We lived in a two-up, two-down building with Muslim and Christian neighbours, recipients of Eid delicacies and Christmas and Easter feasts. During the Indo-Pak wars we huddled together in the same basement listening to the sirens.

And when there was an earthquake, we hid together under the stairs.Which is why the happenings at Loreto Lucknow seem curiouser and curiouser. Childhood is a time for rumour and high drama — and there is no animal more excitable or hysterical than a bunch of school girls (except perhaps a bunch of parents).

That a few girls fainted when a priest claimed to be Jesus is no surprise to me, who had lived through so many hot and fetid school assemblies with bad ventilation, lighting and stampeding girls.

In any case, in a country where every second Hindu guru/godman claims to be a reincarnation of a god is it such a shocking thing to have a priest claim he is Christ?

I have interviewed at least half a dozen godmen, who have made similar or more grandiose claims.
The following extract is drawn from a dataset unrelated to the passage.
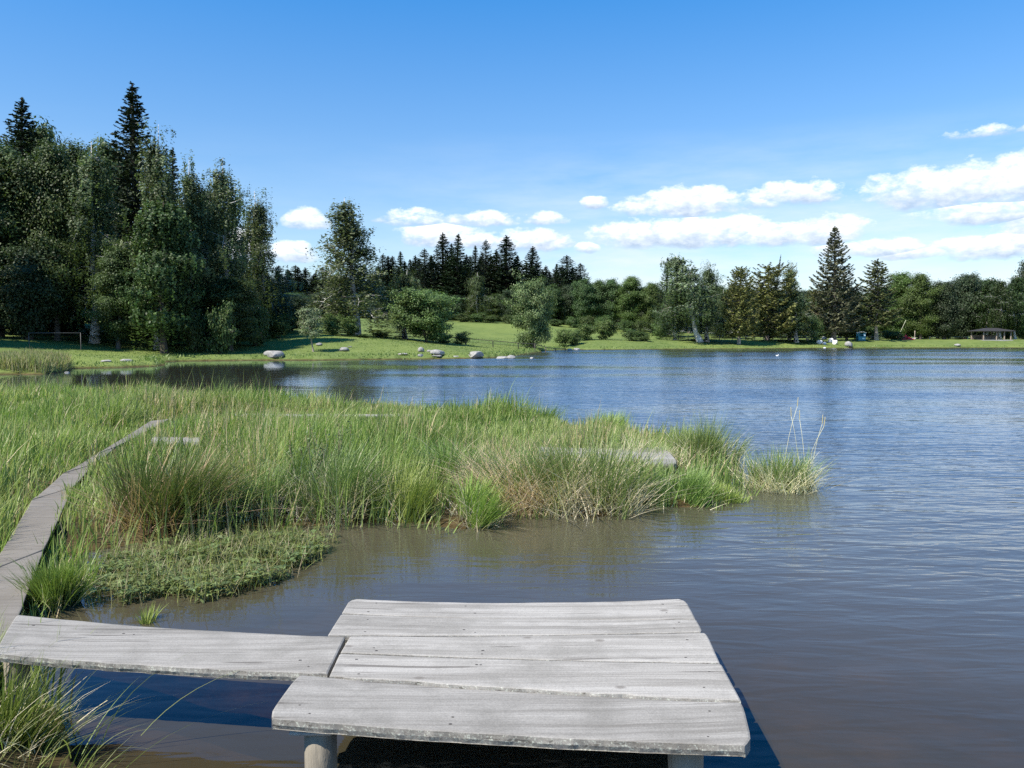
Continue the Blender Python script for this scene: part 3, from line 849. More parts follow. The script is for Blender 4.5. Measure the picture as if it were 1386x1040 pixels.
def pond_plants():
    r = np.random.default_rng(12); a = Acc()
    poly = np.array([P(x, y)[:2] for x, y in ((125, 765), (250, 738), (330, 731), (440, 722), (452, 738), (425, 760), (380, 785), (320, 806), (265, 818), (215, 806), (170, 822), (120, 818))])
    lo, hi = poly.min(0), poly.max(0)
    xy = r.uniform(lo, hi, (9000, 2))
    x, y = xy[:, 0:1], xy[:, 1:2]; pa, pb = poly, np.roll(poly, -1, 0)
    c = (pa[None, :, 1] > y) != (pb[None, :, 1] > y)
    xi = pa[None, :, 0] + (y - pa[None, :, 1]) / (pb[None, :, 1] - pa[None, :, 1] + 1e-12) * (pb - pa)[None, :, 0]
    xy = xy[((c & (x < xi)).sum(1) % 2) == 1]
    xy = xy[r.random(len(xy)) < .2 + .8 * ss(fbm(xy[:, 0] * 2.6 + 4, xy[:, 1] * 2.6, 3), .44, .56)][:1250]
    for p in xy:
        k = r.integers(4, 7); z = r.uniform(.012, .11)
        an = r.uniform(0, 6.28) + np.arange(k) * r.uniform(.6, 1.1)
        L = r.uniform(.045, .085)
        dv = np.stack([np.cos(an), np.sin(an), np.full(k, r.uniform(-.1, .5))], 1)
        cc = np.array([p[0], p[1], z]) + dv * L * .55
        col = np.array([.105, .16, .055]) * r.uniform(.7, 1.6) + np.array([.05, .02, .0]) * r.random()
        leaf_quads(a, cc, np.full(k, L), (0, 0, 3.), np.tile(col, (k, 1)), r, .33, dv)
    m = 3600
    i = r.integers(0, len(xy), m); b = np.hstack([xy[i] + r.normal(0, .05, (m, 2)), np.full((m, 1), -.02)])
    kk = r.random((m, 1))
    blades(a, b, r.uniform(.06, .30, m), .0055, r.uniform(0, 6.28, m), np.abs(r.normal(.2, .3, m)), np.abs(r.normal(.2, .3, m)), (LIME * .8 * kk + ST * .6 * (1 - kk)), r)
    kind(a.build('pond_plants', M_RUSH), 'stuff')


pond_plants()

# leafy herb in the marsh
hb = P(430, 690); hb = np.array([hb[0], hb[1] + .3, .1])
herb = thing('willow_herb', 'grey-green leafy shrublet rising among dead stalks in the marsh', 'plant', hb)
a, b_ = Acc(), Acc(); r = np.random.default_rng(4)
for k in range(26):
    an = r.uniform(0, 6.28); rr = r.uniform(0, .34); H = r.uniform(.55, .98); l = r.normal(0, .12, 2)
    tt = np.linspace(0, 1, 7)
    pts = np.stack([rr * np.cos(an) + l[0] * tt, rr * np.sin(an) + l[1] * tt, tt * H - .1], 1)
    tube(a, pts, .004, 5, (.16, .14, .08))
    u = r.uniform(.25, 1, 34); cc = np.stack([np.interp(u, tt, pts[:, j]) for j in range(3)], 1) + r.normal(0, .022, (34, 3))
    leaf_quads(b_, cc, r.uniform(.03, .055, 34), (0, 0, .8), np.array([.16, .22, .10]) * r.uniform(.8, 1.3, (34, 1)), r, .45)
a.build('stems', M_BARK, herb); b_.build('leaves', M_LEAF, herb)


# ------------------------------------------------------------------ trees
def wander(r, H, lean, n=9, amp=.012):
    z = np.linspace(0, 1, n)
    x = np.cumsum(r.normal(0, amp, n)) * H * .6; y = np.cumsum(r.normal(0, amp, n)) * H * .6
    return np.stack([x - x[0] + lean[0] * z * H, y - y[0] + lean[1] * z * H, z * H], 1)


def ip(path, t):
    i = t * (len(path) - 1); k = np.minimum(np.floor(i).astype(int), len(path) - 2); f = (i - k)[..., None] if np.ndim(i) else i - k
    return path[k] * (1 - f) + path[k + 1] * f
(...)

In a milieu where the supernatural exists cheek by jowl with the ordinary, I do not think such an event would have past any muster unless it was politically motivated.
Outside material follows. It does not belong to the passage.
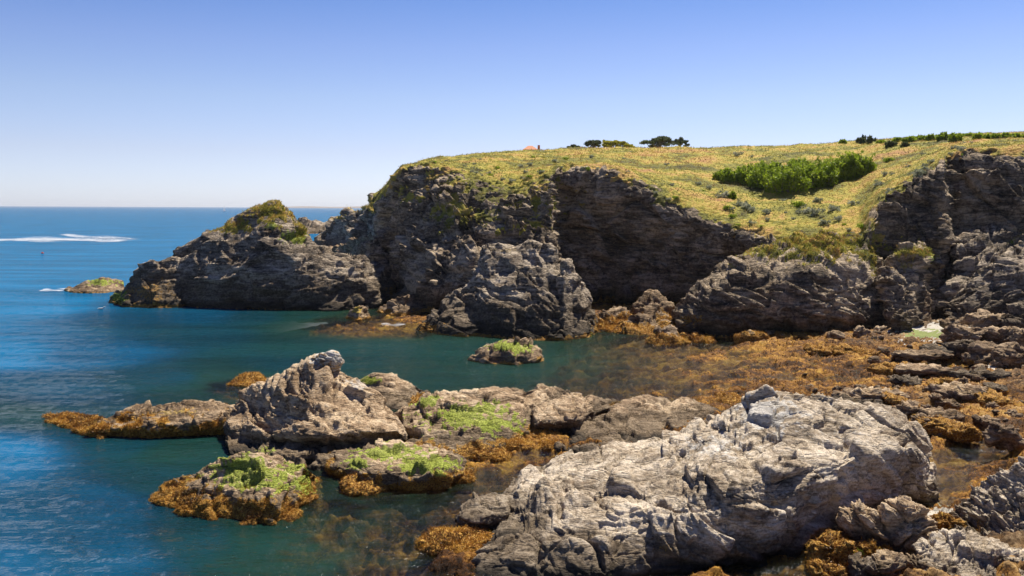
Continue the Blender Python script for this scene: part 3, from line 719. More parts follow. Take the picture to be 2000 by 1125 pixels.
simple('slab_slope', [(1850,620),(1930,622),(2010,622),(2150,620),(2300,620)], [(1850,520),(1872,462),(1900,446),(1935,440),(1965,448),(2000,470),(2150,470),(2300,520)], 9,
       'dark striped slab of rock sloping up to the cliff behind the boulders', mat='stack', z=1.2, mid=.35, amp=0.628, cell=3.2, dip=28, squash=3., seed=34, res=2.2, zweed=None, patches=[('g', 1985, 468, 20, 10, .8)], nmax=(240,150))
simple('slab_slope', [(1870,628),(1940,634),(2010,636),(2200,630)], [(1870,585),(1905,548),(1950,515),(1990,500),(2040,495),(2200,520)], 5,
       'lower grey striped slab in front of the dark slab under the cliff', mat='stack', z=1.2, mid=.4, amp=0.448, cell=2.4, dip=25, squash=3., seed=35, res=2.2, zweed=None)

# ---- shape library for boulders
def ico(n):
    bm = bmesh.new(); bmesh.ops.create_icosphere(bm, subdivisions=n, radius=1)
    vv = np.array([x.co[:] for x in bm.verts]); ff = np.array([[x.index for x in q.verts] for q in bm.faces]); bm.free(); return vv, ff
ICO = {4: ico(4), 5: ico(5), 6: ico(6)}
def blob(name, x0, x1, yt, yb, mat, label, z=0., depth=1., sub=5, amp=.22, cell=.9, dip=0, squash=1.6, seed=1, zweed=None, patches=(), group=None, fuzz=0, moss=0, flat=None, cat='rock', fine=1.):
    """a boulder that stands on height z between the given pixels, as deep as it is wide times depth"""
    D = float(Dz((x0+x1)/2, yb, z)); c = P((x0+x1)/2, yb, D); wd = (x1-x0)/F*D; hh = (yb-yt)/F*D
    if flat:   # a mat lying on the ground: its picture height is mostly its own depth
        d0 = float(Dz((x0+x1)/2, yt, z)); dfar, dnear = d0, D; D = (dfar+dnear)/2; c = P((x0+x1)/2, (yt+yb)/2, D); c[1] = D; wd = (x1-x0)/F*D
        hh = flat*min(wd, 1.2); depth = (dfar-dnear)/wd*.85; c[1] -= wd*.25*depth; c[2] = z-hh*.2
    vv, ff = ICO[sub]; R = random.Random(seed)
    s = np.sign(vv)*np.abs(vv)**.8; s /= np.abs(s).max()
    a = R.uniform(-.4, .4)
    q = np.stack([s[:, 0]*wd*.5, s[:, 1]*wd*.5*depth, s[:, 2]*hh*(1-.0)*.62], 1)
    q[:, 0] += q[:, 2]*R.uniform(-.25, .25)
    v = q + np.array([c[0], c[1]+wd*.25*depth, c[2]+hh*.36])
    n = s/np.linalg.norm(s, axis=1)[:, None]
    mn = min(wd, hh*1.6)
    v = v + n*rock_disp(v+seed*3.1, amp*mn, cell*mn, dip, squash, fine, seed*7)[:, None]
    m = patch_mask(v, patches, zweed, seed)
    org = np.array([c[0], c[1]+wd*.25*depth, c[2]-hh*.2])
    o = mk(name, v, ff, M[mat], origin=org, mask=m); tag(o, label, cat, group)
    f4 = np.concatenate([ff, ff[:, 2:3]], 1)
    for cnt, ch, mt, nm in ((fuzz, 1, 'weed', 'seaweed'), (moss, 0, 'moss', 'green_algae')):
        if cnt:
            s_ = sample_grid(v, f4, np.clip(m[:, ch]-.4, 0, 1)*(v[:, 2] > -.1), cnt, seed)
            if s_:
                t_ = tufts(nm, s_[0], s_[1], .075*max(1, D/45), M[mt], blades=2, upb=.1, seed=seed, origin=org, rbase=np.clip(.5+fbm(s_[0]*1.5, 3, 5)*.6, 0, 1)); t_.location = (0, 0, 0); t_.parent = o
    return o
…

So here’s the rub: narrow minded Hindu mob pounces upon the incident to bash in a few doors and flower pots but not before informing TV channels who capture the moment for posterity.

Then schools are closed, political parties get in on the act, a national debate ensues, and every one starts worrying about conversions and evangelism.

What a different age we live in. If this had happened when we were at school, if we had come home one day and said that we’d met a man who said he was Jesus Christ, our parents would have said, “Wow! Did you get his autograph?”